Sitze mit 3D-Mesh statt AGR
Unter dem Oberbegriff "Space Detox" lassen die Rüsselsheimer schon einmal das Lenkrad dank Steer-by-Wire-Technologie einfach wegklappen, sobald es nicht benötigt wird. Die adaptiven Leichtbausitze bieten eine schlanke Struktur mit 3D-Mesh-Gewebe. Darüber hinaus weisen reaktive Stoffe praktische Eigenschaften auf: Befindet sich beispielsweise ein Fahrzeug im toten Winkel, erscheint eine farbliche Warnung an der Innenseite der jeweiligen Tür.
Alle anderen entscheidenen Informationen kann man sich auf einer schlanken Anzeigeeinheit personalisieren, die eine Weiterentwicklung des aktuellen Pure Panels sein soll. Anstelle von gewöhnlichen Bildschirmen werden die Informationen oder Unterhaltungsformate per Augmented-Projection-Technologie wiedergegeben. Künstliche Intelligenz sowie natürliche Sprachsteuerung könnten dabei unterstützen.
Dazu gesellt sich das optisch schwebende und transparente Pure Pad vor der vorderen Armlehne. Es kann nach den persönlichen Vorlieben konfiguriert werden und ermöglicht so den direkten Zugriff auf die am häufigsten genutzten Bedienelemente.
Und wie geht es weiter?
Ja ... und was werden wir jetzt im nächsten Serienmodell sehen, wenn die Fahrzeugarchitektur auf die neuen Elektro-STLA-Konzernplattformen umgestellt werden? Hier ist Opel noch wenig konkret in seinen Aussagen. Das Kompass-Motiv mit dem beleuchteten Blitz und dem beleuchteten Markennamen gelten aber wohl als gesetzt.
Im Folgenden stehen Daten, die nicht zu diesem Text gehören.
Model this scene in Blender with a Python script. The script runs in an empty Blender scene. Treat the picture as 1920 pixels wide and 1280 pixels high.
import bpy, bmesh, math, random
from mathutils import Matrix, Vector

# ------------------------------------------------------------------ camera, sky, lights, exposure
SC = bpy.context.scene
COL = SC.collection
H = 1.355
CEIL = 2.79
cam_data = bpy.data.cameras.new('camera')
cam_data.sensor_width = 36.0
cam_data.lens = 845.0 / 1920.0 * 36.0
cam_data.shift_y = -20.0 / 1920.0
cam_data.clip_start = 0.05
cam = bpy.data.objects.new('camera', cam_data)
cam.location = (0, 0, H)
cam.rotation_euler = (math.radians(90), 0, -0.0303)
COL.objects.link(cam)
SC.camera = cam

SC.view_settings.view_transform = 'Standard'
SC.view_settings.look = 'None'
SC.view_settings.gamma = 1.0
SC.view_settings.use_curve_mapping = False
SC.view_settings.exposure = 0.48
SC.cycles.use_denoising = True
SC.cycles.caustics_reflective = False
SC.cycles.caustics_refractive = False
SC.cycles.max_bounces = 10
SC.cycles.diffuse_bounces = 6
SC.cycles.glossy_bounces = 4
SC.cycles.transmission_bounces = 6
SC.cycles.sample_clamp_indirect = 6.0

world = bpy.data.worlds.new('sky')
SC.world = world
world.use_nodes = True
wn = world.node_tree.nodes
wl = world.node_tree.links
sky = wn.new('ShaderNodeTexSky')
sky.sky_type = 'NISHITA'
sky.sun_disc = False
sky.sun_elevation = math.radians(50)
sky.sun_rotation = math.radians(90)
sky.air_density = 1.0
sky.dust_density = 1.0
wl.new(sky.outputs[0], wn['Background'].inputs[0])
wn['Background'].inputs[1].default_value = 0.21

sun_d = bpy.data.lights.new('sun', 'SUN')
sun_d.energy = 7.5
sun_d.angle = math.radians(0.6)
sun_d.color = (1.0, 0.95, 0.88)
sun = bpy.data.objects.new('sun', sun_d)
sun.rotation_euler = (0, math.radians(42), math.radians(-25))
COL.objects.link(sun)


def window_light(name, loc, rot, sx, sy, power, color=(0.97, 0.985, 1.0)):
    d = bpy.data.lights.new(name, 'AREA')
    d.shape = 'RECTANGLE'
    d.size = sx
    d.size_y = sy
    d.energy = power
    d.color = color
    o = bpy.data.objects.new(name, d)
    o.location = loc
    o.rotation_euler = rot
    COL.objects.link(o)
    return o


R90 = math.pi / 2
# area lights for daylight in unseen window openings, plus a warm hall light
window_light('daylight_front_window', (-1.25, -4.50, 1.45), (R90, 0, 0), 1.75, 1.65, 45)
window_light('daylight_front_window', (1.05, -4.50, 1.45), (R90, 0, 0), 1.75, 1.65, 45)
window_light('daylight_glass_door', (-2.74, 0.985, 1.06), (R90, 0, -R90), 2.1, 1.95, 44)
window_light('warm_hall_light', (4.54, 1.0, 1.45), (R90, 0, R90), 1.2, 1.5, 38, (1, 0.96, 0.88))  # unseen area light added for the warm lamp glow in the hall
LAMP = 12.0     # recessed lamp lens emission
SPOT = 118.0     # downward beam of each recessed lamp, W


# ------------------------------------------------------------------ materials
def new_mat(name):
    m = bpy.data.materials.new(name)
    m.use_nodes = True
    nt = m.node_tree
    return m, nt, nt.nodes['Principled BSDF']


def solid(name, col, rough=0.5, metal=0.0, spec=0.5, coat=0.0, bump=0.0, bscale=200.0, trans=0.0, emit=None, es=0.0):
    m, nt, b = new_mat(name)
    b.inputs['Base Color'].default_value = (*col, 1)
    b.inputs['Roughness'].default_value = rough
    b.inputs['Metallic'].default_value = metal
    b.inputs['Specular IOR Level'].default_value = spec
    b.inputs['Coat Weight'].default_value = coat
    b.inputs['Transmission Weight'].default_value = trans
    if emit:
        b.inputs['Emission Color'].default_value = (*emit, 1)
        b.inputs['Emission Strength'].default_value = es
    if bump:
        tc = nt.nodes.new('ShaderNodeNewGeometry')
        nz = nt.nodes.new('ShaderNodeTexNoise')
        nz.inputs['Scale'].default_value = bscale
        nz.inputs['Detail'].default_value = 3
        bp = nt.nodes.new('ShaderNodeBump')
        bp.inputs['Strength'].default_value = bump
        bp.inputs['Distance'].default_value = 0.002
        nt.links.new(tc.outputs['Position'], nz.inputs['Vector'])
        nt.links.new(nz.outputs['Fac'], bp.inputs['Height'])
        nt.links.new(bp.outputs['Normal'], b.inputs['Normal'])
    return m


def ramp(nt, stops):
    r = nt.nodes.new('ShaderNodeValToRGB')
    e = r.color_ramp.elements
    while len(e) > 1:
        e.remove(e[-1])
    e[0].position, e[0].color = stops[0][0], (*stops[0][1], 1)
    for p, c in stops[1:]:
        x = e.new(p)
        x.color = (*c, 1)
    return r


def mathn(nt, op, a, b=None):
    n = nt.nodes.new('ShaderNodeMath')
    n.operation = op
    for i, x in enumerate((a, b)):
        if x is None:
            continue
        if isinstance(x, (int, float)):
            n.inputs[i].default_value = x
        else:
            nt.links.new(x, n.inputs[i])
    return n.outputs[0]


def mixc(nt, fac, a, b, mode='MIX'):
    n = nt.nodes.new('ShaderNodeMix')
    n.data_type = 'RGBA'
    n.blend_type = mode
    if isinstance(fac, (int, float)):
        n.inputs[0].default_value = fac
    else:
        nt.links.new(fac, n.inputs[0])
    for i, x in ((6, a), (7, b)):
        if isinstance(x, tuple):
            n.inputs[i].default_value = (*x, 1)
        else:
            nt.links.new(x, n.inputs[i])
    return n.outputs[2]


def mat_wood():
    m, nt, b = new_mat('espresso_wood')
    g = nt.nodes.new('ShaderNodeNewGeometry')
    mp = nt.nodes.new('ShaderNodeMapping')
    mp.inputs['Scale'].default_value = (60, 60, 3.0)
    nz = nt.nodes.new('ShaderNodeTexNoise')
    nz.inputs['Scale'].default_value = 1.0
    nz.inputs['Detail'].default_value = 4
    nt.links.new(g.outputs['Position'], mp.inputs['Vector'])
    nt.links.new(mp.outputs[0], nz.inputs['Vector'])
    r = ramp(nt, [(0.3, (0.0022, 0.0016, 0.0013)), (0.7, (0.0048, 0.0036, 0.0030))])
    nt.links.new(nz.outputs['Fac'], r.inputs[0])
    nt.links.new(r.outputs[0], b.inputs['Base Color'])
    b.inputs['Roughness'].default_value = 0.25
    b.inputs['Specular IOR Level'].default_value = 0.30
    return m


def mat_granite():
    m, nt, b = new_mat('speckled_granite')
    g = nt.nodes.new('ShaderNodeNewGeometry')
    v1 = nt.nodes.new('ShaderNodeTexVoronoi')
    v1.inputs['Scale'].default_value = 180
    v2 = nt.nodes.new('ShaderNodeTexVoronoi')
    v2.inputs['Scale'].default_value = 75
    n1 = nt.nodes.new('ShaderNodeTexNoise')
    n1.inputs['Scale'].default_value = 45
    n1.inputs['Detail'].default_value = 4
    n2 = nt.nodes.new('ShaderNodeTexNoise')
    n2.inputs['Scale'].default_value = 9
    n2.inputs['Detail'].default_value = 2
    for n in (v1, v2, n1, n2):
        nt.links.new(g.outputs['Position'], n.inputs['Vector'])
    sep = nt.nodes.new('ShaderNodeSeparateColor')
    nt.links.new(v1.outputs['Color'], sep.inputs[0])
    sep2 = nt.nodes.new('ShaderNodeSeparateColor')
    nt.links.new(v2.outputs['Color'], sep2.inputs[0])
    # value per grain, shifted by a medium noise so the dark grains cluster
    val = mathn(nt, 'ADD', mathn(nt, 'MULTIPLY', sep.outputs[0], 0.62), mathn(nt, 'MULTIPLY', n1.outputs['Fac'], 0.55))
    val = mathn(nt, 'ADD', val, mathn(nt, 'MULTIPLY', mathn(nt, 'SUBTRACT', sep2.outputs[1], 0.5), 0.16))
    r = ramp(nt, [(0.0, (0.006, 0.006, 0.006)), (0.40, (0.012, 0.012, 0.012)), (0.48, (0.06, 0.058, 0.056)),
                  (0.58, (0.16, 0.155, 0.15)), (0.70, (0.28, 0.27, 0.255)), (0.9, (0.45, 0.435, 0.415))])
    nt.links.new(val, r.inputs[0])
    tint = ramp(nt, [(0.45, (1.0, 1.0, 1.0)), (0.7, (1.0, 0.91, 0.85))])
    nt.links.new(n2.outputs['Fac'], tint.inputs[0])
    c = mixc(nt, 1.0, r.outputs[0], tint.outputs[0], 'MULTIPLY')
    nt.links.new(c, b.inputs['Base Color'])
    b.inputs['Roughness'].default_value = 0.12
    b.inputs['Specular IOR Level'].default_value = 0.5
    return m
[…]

Die schlankeren Anzeigen im Interieur und das Bedienpad wahrscheinlich auch.
Nach unserer Vermutung allerdings ohne nennenswerte AR-Funktionen. Der Rest? Der liegt noch etwas weiter in der Zukunft und ein paar Innovationen kann man sich ja auch aufheben. Für einen neuen Manta beispielsweise.